Given request »
Note how many lines hold the string "scene" and give that number without any other words.

>> begin

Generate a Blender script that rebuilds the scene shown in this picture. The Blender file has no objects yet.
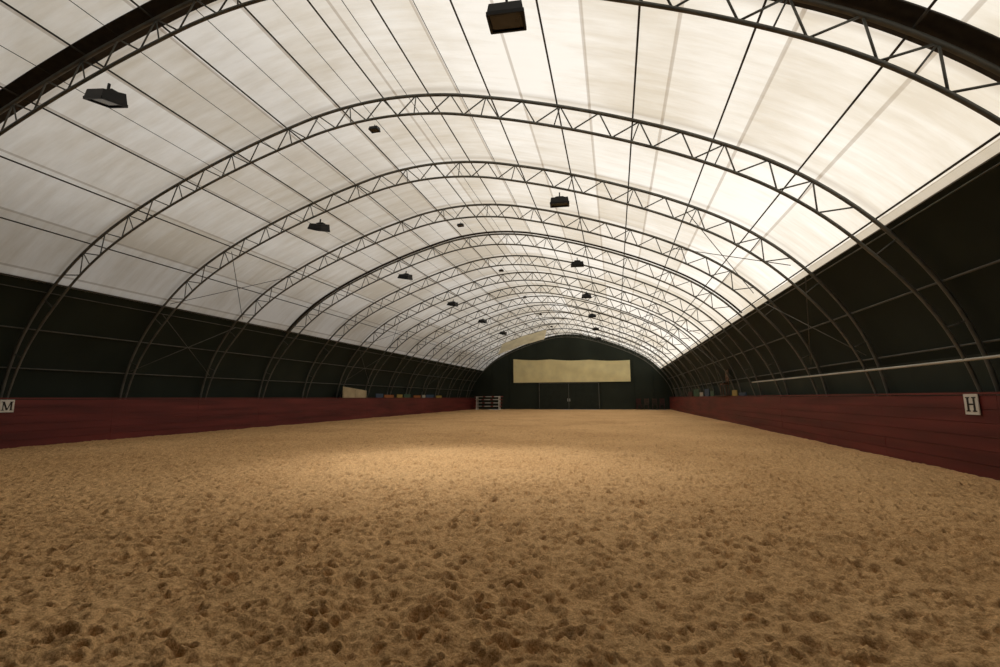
import bpy, bmesh, numpy as np, random
from math import *
from mathutils import Vector, Matrix
random.seed(4); rng=np.random.default_rng(7)
scene=bpy.context.scene
col=scene.collection
XC=-5.6; H0=1.4
Y0=10.27; S=3.516; YEND=58.4; YBACK=-1.0
KL=-17.14; KR=6.1; ZW=1.45
def YK(k): return 6.42 if k==-1 else Y0+k*S

# ------------------------------------------------------------ materials
def newmat(name):
    m=bpy.data.materials.new(name); m.use_nodes=True
    nt=m.node_tree; nt.nodes.clear()
    return m,nt,nt.nodes.new,nt.links.new
def simple(name,colr,rough=.6,metal=0.,var=.25,scale=6.,bump=.0,bscale=60.,stretch=(1,1,1),spec=.4):
    m,nt,N,L=newmat(name)
    out=N('ShaderNodeOutputMaterial'); b=N('ShaderNodeBsdfPrincipled')
    tc=N('ShaderNodeTexCoord'); mp=N('ShaderNodeMapping'); mp.inputs['Scale'].default_value=stretch
    nz=N('ShaderNodeTexNoise'); nz.inputs['Scale'].default_value=scale; nz.inputs['Detail'].default_value=6
    cr=N('ShaderNodeValToRGB')
    c=colr
    cr.color_ramp.elements[0].position=.3; cr.color_ramp.elements[1].position=.72
    cr.color_ramp.elements[0].color=(c[0]*(1-var),c[1]*(1-var),c[2]*(1-var),1)
    cr.color_ramp.elements[1].color=(min(1,c[0]*(1+var)),min(1,c[1]*(1+var)),min(1,c[2]*(1+var)),1)
    L(tc.outputs['Object'],mp.inputs['Vector']); L(mp.outputs[0],nz.inputs['Vector']); L(nz.outputs['Fac'],cr.inputs['Fac'])
    L(cr.outputs[0],b.inputs['Base Color']); b.inputs['Roughness'].default_value=rough; b.inputs['Metallic'].default_value=metal
    b.inputs['Specular IOR Level'].default_value=spec
    if bump>0:
        n2=N('ShaderNodeTexNoise'); n2.inputs['Scale'].default_value=bscale; n2.inputs['Detail'].default_value=4
        L(mp.outputs[0],n2.inputs['Vector']); bp=N('ShaderNodeBump'); bp.inputs['Strength'].default_value=bump; bp.inputs['Distance'].default_value=.02
        L(n2.outputs['Fac'],bp.inputs['Height']); L(bp.outputs[0],b.inputs['Normal'])
    L(b.outputs[0],out.inputs[0]); return m

M_steel=simple('galvanized_grey_steel',(.125,.125,.11),.5,.15,.3,3)
M_pipe=simple('dark_steel_pipe',(.07,.065,.055),.55,.2,.3,3)
M_band=simple('dark_strap_fabric',(.035,.030,.024),.8,0,.3,8)
M_black=simple('black_painted_metal',(.008,.008,.008),.45,.0,.3,8,spec=.25)
M_glass=simple('dusty_lamp_glass',(.03,.028,.025),.15,0,.2,8)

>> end

Result for this exercise »
3